Does America Have a New Blueprint?
Perhaps the greatest message I can construe surrounding this photo embeds the concept of unity. In truth, I have struggled with exactly what and how I can effectively communicate what happened yesterday when I walked into this newsstand. This is because it was the essence of desperation and the cry for harmony that have engulfed my emotions then and have consumed me since. In all honesty, it was an opportunity for wisdom awaiting me.

Zoom in. Zoom out.
This was how I felt as the elderly man on the other side of the counter painstakingly peered at the words on my shirt, America Needs Love. He quivered for a moment, befuddled. It was obvious he was searching for words.
There I was, ironic “Bad to the Bone” leash connected to my gentle Westie in my left palm, cell phone supporting my conversation in my right. Tunnel vision was unfolding and I slowly began to lower the cell from my ear, imminent something was about to unfold.
“Kara,” I insisted. “Hold on a minute,” with no logic that I’d soon drop the call.
“Polarization!” This real estate developer proclaimed. “That is why America Needs Love! We have become polarized as a nation and have forgotten who the hell we are and what we stand for!”
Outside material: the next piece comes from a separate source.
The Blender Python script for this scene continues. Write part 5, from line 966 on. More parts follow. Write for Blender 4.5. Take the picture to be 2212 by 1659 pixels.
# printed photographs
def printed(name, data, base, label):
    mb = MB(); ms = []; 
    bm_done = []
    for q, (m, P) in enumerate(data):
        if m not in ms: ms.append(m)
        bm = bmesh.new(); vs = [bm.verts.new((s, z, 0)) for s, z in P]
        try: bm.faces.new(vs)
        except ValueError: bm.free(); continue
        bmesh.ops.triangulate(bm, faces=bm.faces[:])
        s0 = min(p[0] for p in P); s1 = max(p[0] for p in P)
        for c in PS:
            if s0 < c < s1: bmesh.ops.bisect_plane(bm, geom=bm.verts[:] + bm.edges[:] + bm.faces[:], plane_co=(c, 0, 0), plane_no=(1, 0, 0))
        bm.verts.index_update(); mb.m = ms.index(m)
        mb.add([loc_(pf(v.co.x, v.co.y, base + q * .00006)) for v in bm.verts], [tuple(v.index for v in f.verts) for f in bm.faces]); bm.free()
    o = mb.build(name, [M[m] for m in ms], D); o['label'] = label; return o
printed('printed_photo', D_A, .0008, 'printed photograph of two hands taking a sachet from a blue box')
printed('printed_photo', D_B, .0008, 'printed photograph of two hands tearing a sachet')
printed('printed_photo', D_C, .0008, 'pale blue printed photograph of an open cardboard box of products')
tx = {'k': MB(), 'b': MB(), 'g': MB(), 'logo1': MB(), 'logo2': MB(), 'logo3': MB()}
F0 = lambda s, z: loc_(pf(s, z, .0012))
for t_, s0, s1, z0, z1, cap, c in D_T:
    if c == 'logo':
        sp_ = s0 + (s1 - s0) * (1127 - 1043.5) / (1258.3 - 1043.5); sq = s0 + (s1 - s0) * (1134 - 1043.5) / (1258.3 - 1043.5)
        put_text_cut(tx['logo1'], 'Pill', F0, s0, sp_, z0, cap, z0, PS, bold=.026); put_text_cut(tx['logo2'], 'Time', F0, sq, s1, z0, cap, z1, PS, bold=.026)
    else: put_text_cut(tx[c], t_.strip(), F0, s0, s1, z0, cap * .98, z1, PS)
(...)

Beginning to doubt my own intentions, I deadlocked, apprehensive to react due to my concern of controversial backlash surrounding foreign and domestic policies, because through my floundering stance, I could hear his assertive proclamations.
Ohhh boy. I thought. What does a mad dash look like and I am up for it?
Truth in fact, I am far from adept to hold my own in a political exchange. Call me impartial, but let’s face it, anyone prancing around in the t-shirt I am wearing, or so I think, is more of a flower-power, let’s be happy type of gal. Nevertheless, there I am, on the receiving end of what has become a boisterous dialogue, and what’s worse is two vacationers from D.C. have joined in as bystanders. Indeed, I didn’t blame them.
My dogmatic pontiff endured, “This isn’t about who we voted for anymore. That’s yesterday’s talk! We are a nation fixated on tweets and reactions.” His gait was wobbly, but his backbone was mighty.
The couple from the northeast seemed quietly flabbergasted. I need to turn the tables, I thought. Exactly how was beyond me. Therefore, I did the only thing my frozen self could do. I listened in wait, and when the moment came that I could finally resurrect myself from fear, I acknowledged him, and as I deferred, he succumbed.
He didn’t acquiesce to his views. He shared his life and for me, that was reason enough for his righteousness.
After all, it wasn’t anger he was yearning to convey. It was dismay. It wasn’t contempt in his words. It was a clamor of grief and mourning for a country he felt no longer existed and wanted back so longingly.
“A pastime,” my now D.C. friends offered, “where we kept our votes private and we practiced respect for the leader of our country. We kept our opinions to ourselves,” they explained. “That is why America Needs Love,” they insisted.
I meandered home that afternoon, researching polarization and itching to make personal connections for myself and within the context of that day’s event. I envisioned pastimes throughout our nation’s evolution and a way of life so many of us never knew.
Why has this #AmericaNeedsLove campaign come about, I questioned? How can we intertwine the ideas and values of the past with our current reality and how might that bring everyone together in kinship?
Hmmm…I imagined, perhaps we are separated as a nation because we are lost in translation. We are no longer red or blue. We are the same. We all hunger for a similar America and regardless of how it is expressed, the memorandum we are emitting is congruent.
We are and will always be united, I convinced myself. It just looks kind of different. The manner in which America shows love will just have its own, unique blueprint.